This presentation by Elon Musk is half an hour long but well worth watching. It demonstrates yet again that Tesla Motors doesn't do many things in the same way as other car companies.

To this observer, the new Model X looks ungainly in some colours and from certain angles, but then in other shades its lines and stance are sublime. There are lots of clever touches, such as sunvisors which rest on the A pillars and pivot to then lock magnetically to the rear-view mirror (the front section of the roof is glass) and sensors to stop the so-called Falcon Wing doors hitting the ceiling and walls of your garage.
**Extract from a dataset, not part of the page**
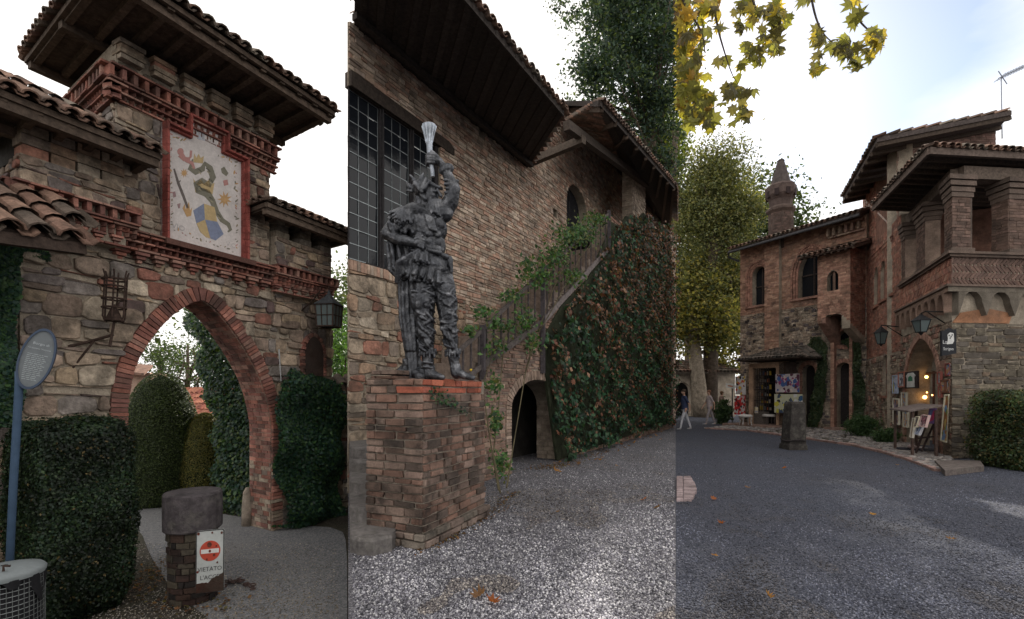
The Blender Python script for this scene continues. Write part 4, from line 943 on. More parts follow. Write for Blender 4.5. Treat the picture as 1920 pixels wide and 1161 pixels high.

Tesla has even eliminated the ugly parking sensor pucks which we're so used to seeing on cars' undersides and bumpers – the doors' radar can see through metal, as Elon Musk puts it.
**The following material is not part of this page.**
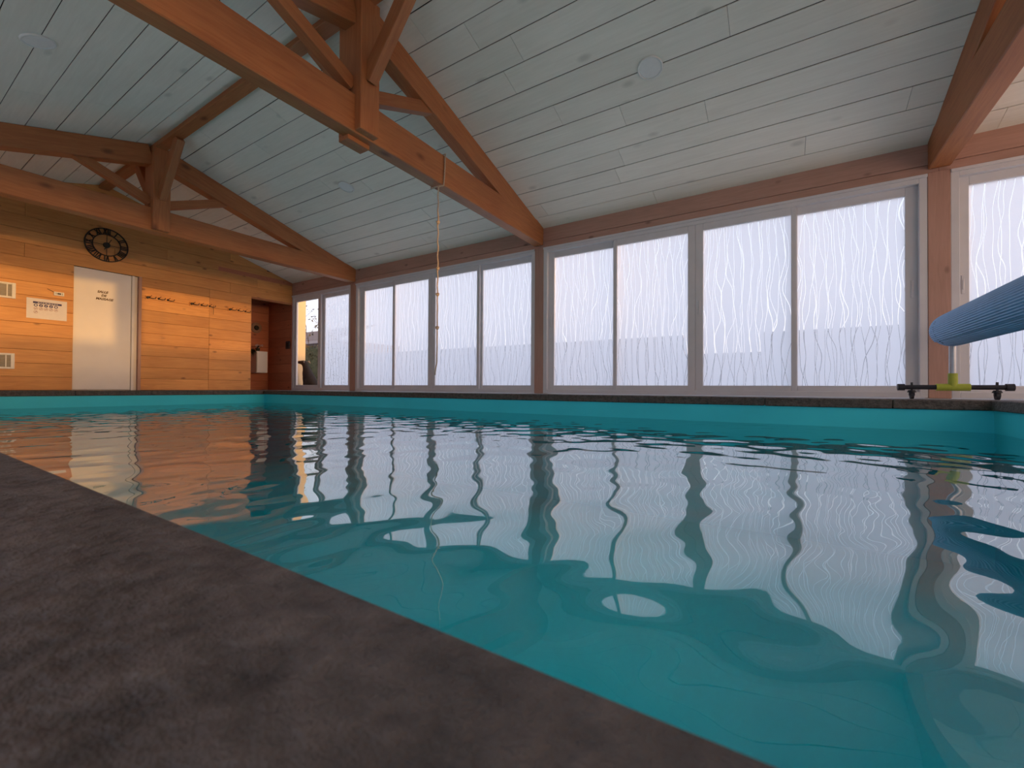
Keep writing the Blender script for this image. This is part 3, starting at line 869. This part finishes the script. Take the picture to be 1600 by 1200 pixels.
def build_poster():
    y0, y1, z0, z1 = 1.580, 2.022, 1.122, 1.437
    t = thing('rules_poster', 'white pool rules poster with rows of round symbols beside the door', 'poster', (XE, (y0 + y1) / 2, z0))
    x = XE + .001
    box('sheet', (x, y0, z0), (x + .002, y1, z1), M['paper'], t)
    xb = x + .002
    ya, yb = 1.648, 1.962
    box('banner', (xb, ya, 1.358), (xb + .0008, yb, 1.388), M['navy'], t)
    k = ya + .05
    while k < yb - .05:
        w = random.uniform(.012, .03)
        box('banner_text', (xb + .0008, k, 1.368), (xb + .0012, k + w, 1.377), M['paper'], t); k += w + .008
    for i in range(5):
        cy_ = 1.678 + i * .055
        bm = bmesh.new(); add_cyl(bm, (xb, cy_, 1.330), (xb + .0008, cy_, 1.330), .0215, seg=24); s = obj('order_symbol', bm, M['navy'], t)
        bm = bmesh.new()
        if i in (0, 4): add_cyl(bm, (xb + .0008, cy_, 1.330), (xb + .0012, cy_, 1.330), .012, seg=12)
        else:
            add_cyl(bm, (xb + .0008, cy_ + .002, 1.336), (xb + .0012, cy_ + .002, 1.336), .005, seg=8)
            add_box(bm, (xb + .0008, cy_ - .009, 1.320), (xb + .0012, cy_ + .006, 1.329))
        obj('pictogram', bm, M['paper'], s)
    for i in range(6):
        cy_ = 1.678 + (i % 5) * .055; cz = 1.278 - .055 * (i // 5)
        ring = obj('prohibition_symbol', add_ring(bmesh.new(), (0, cy_, cz), .0215, .018, xb, xb + .0008, 24), M['red_print'], t)
        bm = bmesh.new()
        bmesh.ops.create_cube(bm, size=1, matrix=Matrix.Translation((xb + .0006, cy_, cz)) @ Matrix.Rotation(math.radians(45), 4, 'X') @ Matrix.Diagonal((.0008, .038, .0035, 1)))
        obj('slash', bm, M['red_print'], ring)
        bm = bmesh.new()
        add_box(bm, (xb, cy_ - .008, cz - .004), (xb + .0005, cy_ + .007, cz + .003)); add_cyl(bm, (xb, cy_ + .006, cz + .006), (xb + .0005, cy_ + .006, cz + .006), .004, seg=8)
        obj('pictogram', bm, M['navy'], ring)
build_poster()

def build_thermostat():
    y0, y1, z0, z1 = 1.868, 1.985, 1.518, 1.578
    t = thing('thermostat', 'small white wall device with dark display above the poster', 'thermostat', (XE, 1.92, z0))
    box('housing', (XE, y0, z0), (XE + .026, y1, z1), M['white_plastic'], t, bevel=.005)
    box('display', (XE + .026, y0 + .038, z0 + .018), (XE + .0275, y1 - .036, z1 - .018), M['dark_plastic'], t)
    for y in (y0 + .022, y1 - .026):
        box('button', (XE + .026, y, z0 + .016), (XE + .0275, y + .006, z1 - .016), M['dark_plastic'], t)
    bm = bmesh.new()
    add_tube(bm, [(XE + .005, y0 + .01, z1 - .012), (XE + .006, y0 - .03, z1 + .012), (XE + .004, y0 - .07, z1 + .03)], .004, 6)
    obj('cable', bm, M['black_metal'], t)
build_thermostat()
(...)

The performance figures are sensational – 0-60mph in as little as 3.2 seconds, and even the slowest variant takes a claimed 4.8 seconds – but Tesla's new focus on safety is fascinating. And 'air safety' is a term we might hear more of. If you're still watching at the 11 minutes and 48 seconds mark you'll see something I for one hadn't heard anyone in a car company talking about: Bioweapon Defense Mode. A Model X is the place to be when there's a chemical weapon attack, apparently.

It's an impressive new car and we should applaud Elon Musk's vision. Yet, am I alone in wondering if battery tech is still the big problem with EVs? Right at the end of Tesla's media release on the Model X is the car's weight. This is quoted as being 5,441 lbs, which is a super-lardy 2,468kg. About the same as a Land Rover Discovery – a very old-tech seven-seat SUV. Add luggage. Include an adult occupant in each of the seven seats. You're looking at well over three tonnes. Does that matter? Of course it does. What will be the impact on the car's claimed range of 250 miles? What will its crash performance be like? How good will its braking ability be, and with a caravan or boat attached surely we're then talking around four tonnes?

The Model X has the potential to be a strong seller and to change the way people view SUVs. Yet one of the things it really draws attention to is how we are still waiting to see mass production applications of the ongoing advances in battery chemistry. These are needed to tackle the big issue: weight.

Not wishing to underplay the hard work already done by the scientists at Panasonic, the supplier of the cylindrical cell packs for the Model S and the new Model X, but it does seem as though there is a lot more work to be done before any of us can really be thinking of Tesla's EVs as the most advanced cars on the market.